Following is a sample. I've rewritten vowels marked with the long sound as UPPERCASE; silent letters written in a smaller type size, as non-bold italics; and blended sounds which are connected, as underlined, so that you can see how busy and confusing the page looks, but allowing for my limited knowledge of changing type styles within this post. Red type remains unchanged. The entire text is set in this giant, thick typeface, as if members of their audience were not just new readers, but completely myopic. It's like speaking loudly to someone who doesn't understand your language.

Running underneath each line of text is a red line beginning with a dot on the left and ending with an arrow on the right, to be sure the child knows which direction to go. I'll have to leave that to your imagination...

Story 94 (This book begins with Story 91, presumably there is a pre-primer with 90 simpler stories.)

a little fish sat on a fat fish. thE little fish said, "wow."
thE littl
e fish did not hAte thE fat fish. thE little fish said, "that fat fish is mom."

Story 96

a fish Ate a rock. thE fish said, "I Ate a rock."
a cow Ate thE fish. thE cow said, "I Ate a fish. and now I fEEl sick."

Story 97 (By now I guess the children are supposed to have figured out the meaning of the quotes, because they are no longer in red.)

shE can kick. shE can lick. shE said, "I am not a cat." she said, "I am not a fish." is shE a man?

The content is horrible. By the end of the book, twenty inane stories later, they have only doubled the number of words in each lesson, and nothing beyond monosyllables. Look what Dr. Seuss did with a limited vocabulary.

Why would they teach quotations, but not capitalization?

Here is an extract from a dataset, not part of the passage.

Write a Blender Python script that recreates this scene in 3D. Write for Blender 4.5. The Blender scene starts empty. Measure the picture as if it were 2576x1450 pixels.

I'm so glad that I read The Language Police. It opened my eyes to the fact that even though most of the characters in the book are animals, there is still a balanced, politically correct cast of humans covered in the illustrations:

1 Caucasian boy
1 Asian girl
1 black boy and 1 black adult female
1 Caucasian girl kissing a darker Caucasian boy
1 Native American boy with 1 Native American girl in a wheelchair
1 Caucasian old woman
1 Caucasian girl
1 Hispanic girl, 1 Hispanic boy and 1 Hispanic old man
1 Caucasian old man
1 black girl, 1 black boy
1 old man who looks a lot like Abe Vigoda
1 possibly Hispanic adult male
1 black girl, 1 white boy playing in the sand box in the yard of a Caucasian man wearing dark sunglasses (is he blind? or just shady? do we need to have equal representation of child molesters too?)
1 morbidly obese black adult male
1 redneck farmer with a piece of hay sticking out of his mouth
1 black girl
1 Middle Eastern looking girl

Did we leave anyone out? I'm never politically correct, so if I've used the wrong terms in describing someone, oops.

This literary masterpiece, Reading Mastery I, Storybook 1, Rainbow Edition, is brought to you by the geniuses at SRA Macmillan/McGraw-Hill.